Anduril among companies tapped to build the Air Force’s ‘internet of things’ for war

Anduril among companies tapped to build the Air Force’s ‘internet of things’ for war

Palmer Luckey’s young defense company has been selected by the Air Force for work on a cutting-edge, multibillion dollar nervous system for war. Luckey announced the news that Anduril was one of the selected vendors for the project, known as the Advanced Battle Management System (ABMS), on his Twitter account Thursday.

Over the last four months, the Air Force named more than 50 different vendors who would work on developing the system, giving each the chance to receive from $1,000 to $950 million over the next five years.
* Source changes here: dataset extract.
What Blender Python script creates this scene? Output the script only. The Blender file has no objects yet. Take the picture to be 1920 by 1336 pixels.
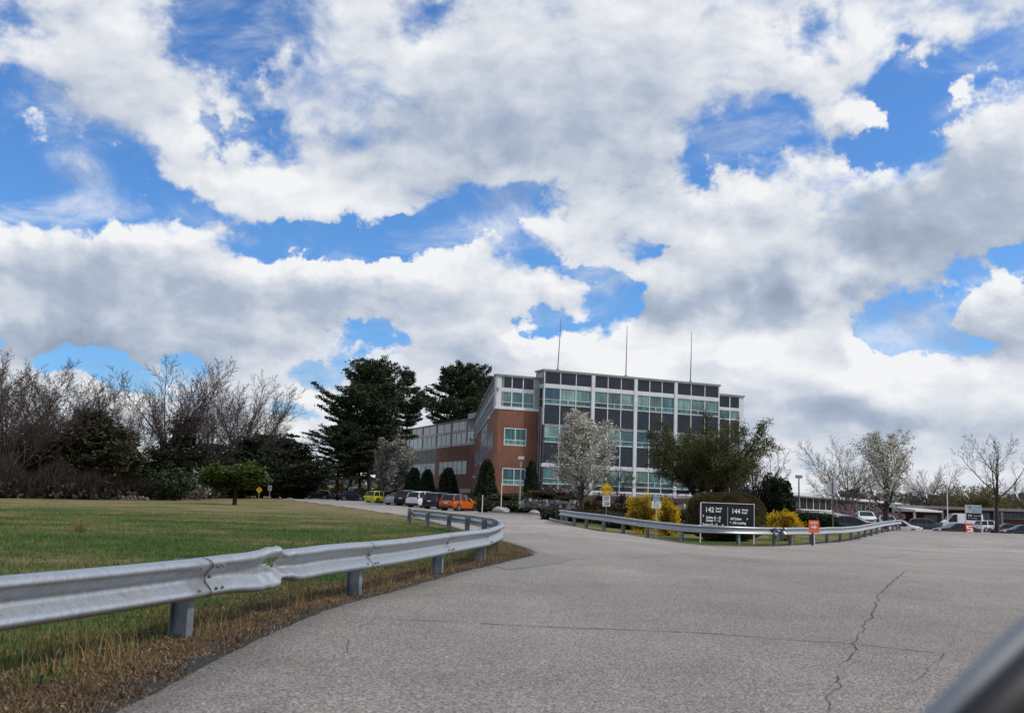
import bpy, bmesh, math, random
import numpy as np
from mathutils import Vector, Matrix, Euler, noise as mnoise

scene = bpy.context.scene
COL = scene.collection
R = math.radians
# ---------------------------------------------------------------- camera
IW, IH = 1920.0, 1336.0
F = 1950.0
CAMH = 1.12
PITCH = math.atan((938.0 - 668.0) / F)
ROLL = R(2.0)
cam_d = bpy.data.cameras.new('camera')
cam_d.sensor_width = 36.0
cam_d.lens = 36.0 * F / IW
cam_d.clip_start = 0.05
cam_d.clip_end = 6000.0
cam = bpy.data.objects.new('camera', cam_d)
COL.objects.link(cam)
CROT = Matrix.Rotation(R(90) + PITCH, 3, 'X') @ Matrix.Rotation(ROLL, 3, 'Z')
cam.matrix_world = Matrix.Translation((0, 0, CAMH)) @ CROT.to_4x4()
scene.camera = cam
cam_d.dof.use_dof = True
cam_d.dof.focus_distance = 30.0
cam_d.dof.aperture_fstop = 5.0


def ray(px, py):
    v = CROT @ Vector(((px - IW / 2) / F, -(py - IH / 2) / F, -1.0))
    return v


def at(px, py, Y):
    """point seen at a pixel of the photograph, at ground distance Y"""
    v = ray(px, py)
    t = Y / v.y
    return Vector((v.x * t, Y, CAMH + v.z * t))


def gp(px, py, z=0.0):
    """point of the level z seen at a pixel"""
    v = ray(px, py)
    t = (z - CAMH) / v.z
    return Vector((v.x * t, v.y * t, z))


scene.view_settings.view_transform = 'Standard'
scene.view_settings.look = 'None'
scene.view_settings.exposure = 0
scene.view_settings.gamma = 1
scene.cycles.max_bounces = 6
scene.cycles.transparent_max_bounces = 8
scene.cycles.diffuse_bounces = 3
scene.cycles.glossy_bounces = 3
scene.cycles.caustics_reflective = False
scene.cycles.caustics_refractive = False
scene.cycles.use_denoising = True

# ---------------------------------------------------------------- light
SUN_EL, SUN_AZ = 46.0, 98.0     # azimuth measured from +Y towards +X
sun_d = bpy.data.lights.new('sun', 'SUN')
sun_d.energy = 2.7
sun_d.angle = R(4)
sun_d.color = (1.0, 0.93, 0.82)
sun = bpy.data.objects.new('sun', sun_d)
COL.objects.link(sun)
sd = Vector((math.sin(R(SUN_AZ)) * math.cos(R(SUN_EL)), math.cos(R(SUN_AZ)) * math.cos(R(SUN_EL)), math.sin(R(SUN_EL))))
sun.rotation_euler = sd.to_track_quat('Z', 'Y').to_euler()
sun.location = sd * 50


def azel(px, py):
    v = ray(px, py).normalized()
    return math.degrees(math.atan2(v.x, v.y)), math.degrees(math.asin(v.z))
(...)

Amazon Web Services was also selected in the fresh round vendors, along with 16 other lesser known companies.

The vendor list includes a number of companies that aren’t the usual suspects in Department of Defense work, reflecting the “innovative acquisition strategy” intended to accelerate the timeline for the ambitious system.
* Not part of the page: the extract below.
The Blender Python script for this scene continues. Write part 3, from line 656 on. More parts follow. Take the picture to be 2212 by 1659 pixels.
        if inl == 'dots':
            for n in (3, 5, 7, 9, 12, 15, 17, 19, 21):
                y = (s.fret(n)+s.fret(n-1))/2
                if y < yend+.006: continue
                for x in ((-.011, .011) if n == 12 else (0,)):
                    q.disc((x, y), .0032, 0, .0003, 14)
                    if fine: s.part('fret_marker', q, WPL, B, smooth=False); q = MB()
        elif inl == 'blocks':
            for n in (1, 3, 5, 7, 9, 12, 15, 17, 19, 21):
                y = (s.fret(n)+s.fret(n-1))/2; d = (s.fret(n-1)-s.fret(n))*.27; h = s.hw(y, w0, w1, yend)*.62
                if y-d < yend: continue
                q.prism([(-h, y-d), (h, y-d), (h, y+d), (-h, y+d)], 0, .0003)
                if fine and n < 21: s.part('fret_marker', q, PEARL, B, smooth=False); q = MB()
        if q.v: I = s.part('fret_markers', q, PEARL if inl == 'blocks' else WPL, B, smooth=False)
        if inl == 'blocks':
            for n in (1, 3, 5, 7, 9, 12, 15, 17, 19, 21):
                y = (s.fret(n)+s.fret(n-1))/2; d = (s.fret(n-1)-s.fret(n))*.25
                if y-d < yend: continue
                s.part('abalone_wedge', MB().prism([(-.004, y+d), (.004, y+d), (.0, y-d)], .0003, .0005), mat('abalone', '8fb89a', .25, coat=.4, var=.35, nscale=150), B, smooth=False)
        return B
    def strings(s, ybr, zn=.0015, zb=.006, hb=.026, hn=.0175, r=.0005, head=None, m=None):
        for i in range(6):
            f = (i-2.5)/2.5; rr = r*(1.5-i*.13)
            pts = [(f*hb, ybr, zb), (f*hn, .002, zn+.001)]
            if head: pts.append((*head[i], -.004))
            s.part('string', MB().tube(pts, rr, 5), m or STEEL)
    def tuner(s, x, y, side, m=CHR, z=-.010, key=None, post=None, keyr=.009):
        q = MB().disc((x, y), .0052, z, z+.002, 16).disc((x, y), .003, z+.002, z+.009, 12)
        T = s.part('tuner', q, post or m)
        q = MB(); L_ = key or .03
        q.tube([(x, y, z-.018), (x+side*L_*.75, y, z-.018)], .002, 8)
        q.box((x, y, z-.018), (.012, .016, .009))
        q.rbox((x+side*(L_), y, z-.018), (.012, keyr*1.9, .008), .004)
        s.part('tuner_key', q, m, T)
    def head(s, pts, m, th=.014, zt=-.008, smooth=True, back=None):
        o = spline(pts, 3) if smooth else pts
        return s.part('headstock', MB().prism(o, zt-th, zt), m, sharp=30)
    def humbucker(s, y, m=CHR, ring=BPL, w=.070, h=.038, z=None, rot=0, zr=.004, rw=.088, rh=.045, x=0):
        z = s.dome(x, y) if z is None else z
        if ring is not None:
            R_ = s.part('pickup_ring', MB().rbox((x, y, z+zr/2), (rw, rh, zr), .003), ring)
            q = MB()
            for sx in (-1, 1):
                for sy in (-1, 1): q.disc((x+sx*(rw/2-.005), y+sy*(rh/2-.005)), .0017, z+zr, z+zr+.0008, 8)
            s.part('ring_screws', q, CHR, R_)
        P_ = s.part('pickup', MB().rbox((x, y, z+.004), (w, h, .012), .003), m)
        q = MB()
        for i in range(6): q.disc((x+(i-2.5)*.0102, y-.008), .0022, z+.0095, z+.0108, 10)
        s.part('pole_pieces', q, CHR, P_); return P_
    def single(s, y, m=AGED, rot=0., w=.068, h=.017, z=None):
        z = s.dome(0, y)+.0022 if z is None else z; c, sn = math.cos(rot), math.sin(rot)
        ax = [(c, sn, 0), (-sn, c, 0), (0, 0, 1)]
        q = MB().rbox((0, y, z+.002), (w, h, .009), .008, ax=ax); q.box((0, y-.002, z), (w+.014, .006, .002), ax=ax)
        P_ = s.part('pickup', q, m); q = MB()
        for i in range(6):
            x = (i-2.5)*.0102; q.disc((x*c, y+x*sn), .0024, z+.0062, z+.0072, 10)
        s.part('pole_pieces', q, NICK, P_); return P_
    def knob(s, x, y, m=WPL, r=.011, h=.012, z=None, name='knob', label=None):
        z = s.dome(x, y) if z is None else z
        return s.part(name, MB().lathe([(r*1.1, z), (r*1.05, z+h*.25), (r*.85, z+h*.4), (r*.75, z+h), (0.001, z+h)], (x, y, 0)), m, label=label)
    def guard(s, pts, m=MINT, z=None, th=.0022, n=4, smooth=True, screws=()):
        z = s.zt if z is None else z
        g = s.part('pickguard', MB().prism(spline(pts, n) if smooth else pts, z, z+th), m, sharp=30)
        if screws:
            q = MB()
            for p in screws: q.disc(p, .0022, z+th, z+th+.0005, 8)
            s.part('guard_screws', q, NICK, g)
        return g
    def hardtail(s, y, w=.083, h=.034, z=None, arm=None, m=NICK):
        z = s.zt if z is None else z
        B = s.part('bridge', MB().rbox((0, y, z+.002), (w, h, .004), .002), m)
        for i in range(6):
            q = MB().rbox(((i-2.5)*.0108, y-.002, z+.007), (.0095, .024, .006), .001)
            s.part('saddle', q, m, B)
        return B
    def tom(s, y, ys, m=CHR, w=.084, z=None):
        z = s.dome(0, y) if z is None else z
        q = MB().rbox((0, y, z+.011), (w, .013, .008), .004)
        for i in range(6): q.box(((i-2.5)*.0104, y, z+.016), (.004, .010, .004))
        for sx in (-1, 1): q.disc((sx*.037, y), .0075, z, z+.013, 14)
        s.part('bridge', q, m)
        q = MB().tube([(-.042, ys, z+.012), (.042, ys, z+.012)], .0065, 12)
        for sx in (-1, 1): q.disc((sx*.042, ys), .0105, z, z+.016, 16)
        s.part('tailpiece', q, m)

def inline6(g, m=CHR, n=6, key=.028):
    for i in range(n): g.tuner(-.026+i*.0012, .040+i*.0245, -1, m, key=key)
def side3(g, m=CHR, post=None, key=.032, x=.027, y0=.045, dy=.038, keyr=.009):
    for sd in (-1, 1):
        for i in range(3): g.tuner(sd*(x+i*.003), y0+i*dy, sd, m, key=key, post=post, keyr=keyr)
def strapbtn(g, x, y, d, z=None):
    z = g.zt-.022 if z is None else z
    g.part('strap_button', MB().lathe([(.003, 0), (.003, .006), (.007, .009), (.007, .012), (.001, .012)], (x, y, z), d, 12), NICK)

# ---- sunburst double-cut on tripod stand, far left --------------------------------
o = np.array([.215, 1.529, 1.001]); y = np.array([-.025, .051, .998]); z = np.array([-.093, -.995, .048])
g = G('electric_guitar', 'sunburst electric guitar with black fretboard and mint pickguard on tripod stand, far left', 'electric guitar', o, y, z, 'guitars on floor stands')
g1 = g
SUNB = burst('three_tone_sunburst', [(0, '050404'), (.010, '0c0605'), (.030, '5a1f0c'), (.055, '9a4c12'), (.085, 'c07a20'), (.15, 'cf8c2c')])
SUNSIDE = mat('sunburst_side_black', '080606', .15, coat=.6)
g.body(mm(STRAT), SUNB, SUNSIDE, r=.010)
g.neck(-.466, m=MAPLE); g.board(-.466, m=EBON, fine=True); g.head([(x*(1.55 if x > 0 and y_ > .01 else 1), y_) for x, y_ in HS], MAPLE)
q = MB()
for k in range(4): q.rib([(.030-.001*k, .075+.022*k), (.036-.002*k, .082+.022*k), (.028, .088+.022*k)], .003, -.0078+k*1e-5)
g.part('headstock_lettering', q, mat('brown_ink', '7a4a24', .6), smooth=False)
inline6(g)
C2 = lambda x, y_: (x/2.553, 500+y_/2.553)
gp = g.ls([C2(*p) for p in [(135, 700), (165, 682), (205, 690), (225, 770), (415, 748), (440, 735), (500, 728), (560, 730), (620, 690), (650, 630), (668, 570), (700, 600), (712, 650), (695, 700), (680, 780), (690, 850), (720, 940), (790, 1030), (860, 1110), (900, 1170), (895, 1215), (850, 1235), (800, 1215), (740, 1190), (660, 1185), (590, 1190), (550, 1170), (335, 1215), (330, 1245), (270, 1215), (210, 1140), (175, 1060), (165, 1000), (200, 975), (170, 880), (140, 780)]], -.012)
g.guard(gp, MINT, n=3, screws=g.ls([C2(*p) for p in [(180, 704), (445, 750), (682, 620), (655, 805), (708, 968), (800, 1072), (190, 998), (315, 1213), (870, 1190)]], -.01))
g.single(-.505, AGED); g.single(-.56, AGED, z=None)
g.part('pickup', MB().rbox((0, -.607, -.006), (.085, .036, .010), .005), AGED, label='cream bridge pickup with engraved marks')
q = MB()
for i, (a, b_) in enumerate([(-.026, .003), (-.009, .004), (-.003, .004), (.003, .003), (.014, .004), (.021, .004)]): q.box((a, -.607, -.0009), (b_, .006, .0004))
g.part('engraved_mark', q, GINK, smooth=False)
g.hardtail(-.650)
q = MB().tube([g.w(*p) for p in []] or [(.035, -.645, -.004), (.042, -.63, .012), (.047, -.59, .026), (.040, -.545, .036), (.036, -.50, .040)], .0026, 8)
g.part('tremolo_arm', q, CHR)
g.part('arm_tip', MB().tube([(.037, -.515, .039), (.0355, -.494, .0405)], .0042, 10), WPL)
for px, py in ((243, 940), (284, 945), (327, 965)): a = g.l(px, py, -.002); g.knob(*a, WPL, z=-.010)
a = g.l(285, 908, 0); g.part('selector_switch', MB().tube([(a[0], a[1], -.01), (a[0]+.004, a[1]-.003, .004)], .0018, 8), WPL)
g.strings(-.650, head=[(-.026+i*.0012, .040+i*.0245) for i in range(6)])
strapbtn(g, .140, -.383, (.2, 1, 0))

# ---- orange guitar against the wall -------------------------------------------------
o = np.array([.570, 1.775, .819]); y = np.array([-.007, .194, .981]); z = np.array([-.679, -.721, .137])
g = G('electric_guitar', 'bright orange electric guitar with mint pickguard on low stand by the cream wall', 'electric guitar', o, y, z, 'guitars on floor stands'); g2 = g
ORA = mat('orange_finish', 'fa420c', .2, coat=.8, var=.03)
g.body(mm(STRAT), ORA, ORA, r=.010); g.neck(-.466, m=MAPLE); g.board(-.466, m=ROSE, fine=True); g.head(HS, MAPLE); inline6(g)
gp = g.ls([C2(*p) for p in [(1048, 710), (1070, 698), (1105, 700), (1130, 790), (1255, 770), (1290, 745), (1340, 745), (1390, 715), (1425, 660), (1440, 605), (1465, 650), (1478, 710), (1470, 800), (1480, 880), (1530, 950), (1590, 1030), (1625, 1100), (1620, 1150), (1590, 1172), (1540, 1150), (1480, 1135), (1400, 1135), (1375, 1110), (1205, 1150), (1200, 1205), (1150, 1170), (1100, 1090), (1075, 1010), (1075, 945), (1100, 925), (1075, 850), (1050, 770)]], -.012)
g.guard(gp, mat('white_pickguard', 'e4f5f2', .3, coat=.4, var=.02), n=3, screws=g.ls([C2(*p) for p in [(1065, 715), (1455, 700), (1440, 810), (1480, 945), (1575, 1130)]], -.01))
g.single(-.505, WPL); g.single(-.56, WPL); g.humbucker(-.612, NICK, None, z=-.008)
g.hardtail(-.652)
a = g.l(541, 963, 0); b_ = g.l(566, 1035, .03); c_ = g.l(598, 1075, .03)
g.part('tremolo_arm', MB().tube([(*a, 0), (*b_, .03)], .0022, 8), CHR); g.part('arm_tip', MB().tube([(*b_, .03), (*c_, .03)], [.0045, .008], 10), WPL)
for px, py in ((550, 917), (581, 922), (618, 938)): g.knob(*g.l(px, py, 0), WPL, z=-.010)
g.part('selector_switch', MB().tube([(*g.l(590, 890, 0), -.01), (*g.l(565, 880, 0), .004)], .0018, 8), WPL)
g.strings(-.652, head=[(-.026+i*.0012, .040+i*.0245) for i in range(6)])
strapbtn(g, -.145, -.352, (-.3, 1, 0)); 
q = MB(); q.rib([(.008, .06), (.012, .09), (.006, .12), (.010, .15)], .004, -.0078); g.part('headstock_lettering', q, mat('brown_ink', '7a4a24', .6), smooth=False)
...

As a three-year-old startup founded by the controversial Trump-booster who created Oculus, ushered in the dawn of consumer VR, and was eventually fired from Facebook, Anduril fits the bill.
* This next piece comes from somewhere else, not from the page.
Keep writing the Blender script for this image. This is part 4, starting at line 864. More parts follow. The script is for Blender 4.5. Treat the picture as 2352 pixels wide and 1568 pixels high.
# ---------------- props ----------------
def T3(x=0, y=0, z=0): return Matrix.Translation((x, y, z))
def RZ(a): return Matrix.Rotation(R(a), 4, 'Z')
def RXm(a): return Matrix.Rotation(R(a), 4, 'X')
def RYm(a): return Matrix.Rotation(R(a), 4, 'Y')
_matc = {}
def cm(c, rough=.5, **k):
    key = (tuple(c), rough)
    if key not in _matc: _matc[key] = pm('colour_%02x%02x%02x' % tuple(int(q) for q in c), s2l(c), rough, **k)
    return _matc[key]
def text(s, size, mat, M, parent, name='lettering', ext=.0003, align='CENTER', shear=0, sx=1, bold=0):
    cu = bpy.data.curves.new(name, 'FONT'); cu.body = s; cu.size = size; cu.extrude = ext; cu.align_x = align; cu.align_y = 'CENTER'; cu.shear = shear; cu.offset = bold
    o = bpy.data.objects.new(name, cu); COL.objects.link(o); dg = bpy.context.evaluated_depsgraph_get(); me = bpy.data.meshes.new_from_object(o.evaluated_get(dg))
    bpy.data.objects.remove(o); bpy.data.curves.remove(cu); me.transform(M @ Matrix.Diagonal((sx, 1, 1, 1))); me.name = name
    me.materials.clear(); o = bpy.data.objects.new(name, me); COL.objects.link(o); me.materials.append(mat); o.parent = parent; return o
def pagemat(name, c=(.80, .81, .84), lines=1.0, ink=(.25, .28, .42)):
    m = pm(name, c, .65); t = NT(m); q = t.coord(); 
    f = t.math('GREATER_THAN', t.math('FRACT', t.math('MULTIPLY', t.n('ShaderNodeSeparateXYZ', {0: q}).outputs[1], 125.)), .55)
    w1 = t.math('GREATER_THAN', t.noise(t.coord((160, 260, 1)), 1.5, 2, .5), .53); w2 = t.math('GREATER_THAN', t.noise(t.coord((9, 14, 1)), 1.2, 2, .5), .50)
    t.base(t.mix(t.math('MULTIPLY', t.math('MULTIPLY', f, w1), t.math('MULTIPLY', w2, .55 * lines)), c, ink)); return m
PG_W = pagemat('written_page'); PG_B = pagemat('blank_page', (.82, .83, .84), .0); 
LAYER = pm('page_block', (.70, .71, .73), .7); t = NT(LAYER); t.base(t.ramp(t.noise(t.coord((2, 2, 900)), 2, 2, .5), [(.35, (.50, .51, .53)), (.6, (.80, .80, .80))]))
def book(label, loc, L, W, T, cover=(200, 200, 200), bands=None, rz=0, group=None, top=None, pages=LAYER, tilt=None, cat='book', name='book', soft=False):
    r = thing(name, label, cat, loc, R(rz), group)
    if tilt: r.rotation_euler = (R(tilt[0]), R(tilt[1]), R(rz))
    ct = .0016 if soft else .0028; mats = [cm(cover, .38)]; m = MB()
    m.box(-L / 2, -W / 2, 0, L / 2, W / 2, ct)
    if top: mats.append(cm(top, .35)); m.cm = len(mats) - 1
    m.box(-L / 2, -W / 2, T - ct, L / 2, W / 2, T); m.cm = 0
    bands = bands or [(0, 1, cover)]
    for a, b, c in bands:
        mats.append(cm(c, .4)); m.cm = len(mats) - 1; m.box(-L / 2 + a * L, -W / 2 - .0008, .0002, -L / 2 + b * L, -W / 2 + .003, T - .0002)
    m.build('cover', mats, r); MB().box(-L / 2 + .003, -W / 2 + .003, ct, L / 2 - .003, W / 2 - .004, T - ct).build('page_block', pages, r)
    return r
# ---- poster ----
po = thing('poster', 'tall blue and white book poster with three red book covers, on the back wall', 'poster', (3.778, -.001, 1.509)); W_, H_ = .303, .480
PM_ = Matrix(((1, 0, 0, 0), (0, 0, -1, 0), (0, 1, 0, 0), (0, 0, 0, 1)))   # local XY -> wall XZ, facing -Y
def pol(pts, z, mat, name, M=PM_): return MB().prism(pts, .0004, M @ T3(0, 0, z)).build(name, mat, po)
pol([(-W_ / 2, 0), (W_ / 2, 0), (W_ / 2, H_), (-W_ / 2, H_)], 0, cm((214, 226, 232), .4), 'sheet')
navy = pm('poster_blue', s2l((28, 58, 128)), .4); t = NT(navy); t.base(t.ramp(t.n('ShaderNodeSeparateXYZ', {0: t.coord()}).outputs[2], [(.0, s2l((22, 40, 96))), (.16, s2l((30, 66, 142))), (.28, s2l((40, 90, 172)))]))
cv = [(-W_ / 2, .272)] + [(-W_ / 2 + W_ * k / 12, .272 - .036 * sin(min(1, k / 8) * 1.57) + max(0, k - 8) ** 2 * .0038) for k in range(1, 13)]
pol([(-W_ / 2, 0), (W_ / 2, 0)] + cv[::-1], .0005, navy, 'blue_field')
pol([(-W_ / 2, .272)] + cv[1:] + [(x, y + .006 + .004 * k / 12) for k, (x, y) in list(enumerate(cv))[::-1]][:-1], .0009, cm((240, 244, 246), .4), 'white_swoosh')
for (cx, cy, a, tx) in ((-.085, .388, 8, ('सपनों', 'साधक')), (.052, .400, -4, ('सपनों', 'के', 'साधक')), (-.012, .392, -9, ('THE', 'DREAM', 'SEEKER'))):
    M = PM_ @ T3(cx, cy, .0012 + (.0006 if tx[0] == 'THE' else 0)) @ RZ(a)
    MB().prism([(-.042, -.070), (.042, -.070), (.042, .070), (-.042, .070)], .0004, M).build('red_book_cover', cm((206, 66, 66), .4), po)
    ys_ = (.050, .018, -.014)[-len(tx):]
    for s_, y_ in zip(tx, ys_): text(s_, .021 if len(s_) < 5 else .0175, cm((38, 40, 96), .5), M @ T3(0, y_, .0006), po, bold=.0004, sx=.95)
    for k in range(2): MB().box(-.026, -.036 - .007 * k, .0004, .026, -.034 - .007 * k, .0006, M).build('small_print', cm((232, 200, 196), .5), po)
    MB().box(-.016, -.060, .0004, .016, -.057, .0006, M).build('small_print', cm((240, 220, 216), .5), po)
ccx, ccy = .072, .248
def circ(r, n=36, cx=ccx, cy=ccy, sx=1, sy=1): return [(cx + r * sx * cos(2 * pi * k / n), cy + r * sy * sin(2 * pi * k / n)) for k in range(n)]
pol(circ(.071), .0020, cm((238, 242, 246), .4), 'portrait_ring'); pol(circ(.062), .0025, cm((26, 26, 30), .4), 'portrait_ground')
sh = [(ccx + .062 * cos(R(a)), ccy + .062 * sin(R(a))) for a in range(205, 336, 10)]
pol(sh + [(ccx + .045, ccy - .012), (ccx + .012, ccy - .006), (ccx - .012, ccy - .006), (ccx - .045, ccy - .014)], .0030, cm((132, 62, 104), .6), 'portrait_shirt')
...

“The goal of ABMS is to enable the Air Force and Space Force to operate together and as part of a joint team – connecting sensors, decision makers and weapons through a secure data network enabling rapid decision making and all-domain command and control,” according to an Air Force press release.

Assistant Secretary of the Air Force for Acquisition, Technology and Logistics Will Roper previously said that the ABMS competition would bring in “fresh blood,” particularly commercially-focused companies “that know a lot about data, that know a lot about machine learning and [artificial intelligence] and know a lot about analytics.”

Anduril has already picked up a surprising amount of federal work in its short lifespan. In June the Trump administration awarded Anduril with a contract to build a so-called virtual border wall comprised of its drones, sensor towers and AI software system — an opportunity that the company seemed custom-built for from its launch.

The ABMS project will ultimately fit into the Defense Department’s work on a system known as Joint All-Domain Command & Control or JADC2, a kind of meta software platform for warfare that connects all humans, devices, and equipment across the domains of air, land, sea, space and cyber and even the electromagnetic spectrum.

Per Luckey’s tweet, Anduril’s new contract is “for the maturation, demonstration and proliferation of capability across platforms and domains, leveraging open systems design, modern software and algorithm development in order to enable Joint All Domain Command and Control (JADC2).”

“It aims to link every ship, soldier, and jet, so that ground, air, sea, space, and cyber assets can share the exact same data and can be used almost interchangeably to take out targets, even in environments where communication is being heavily jammed or where adversaries have advanced air defenses,” Defense One explained in a piece on the project.

Working with the Department of Defense has been Anduril’s endgame from day one. The company opened that door through key hires, picking up contracts with Customs and Border Protection and the Marine Corps, and building out its small-scale proof of concept: a modular web of hardware and software that could talk to itself and operate autonomously.

Just months after launching in 2017, TechCrunch reported that Anduril was interested in “real-time battlefield awareness for soldiers on the ground and headquarters alike,” which sounds quite a bit like the company’s exploratory new defense work.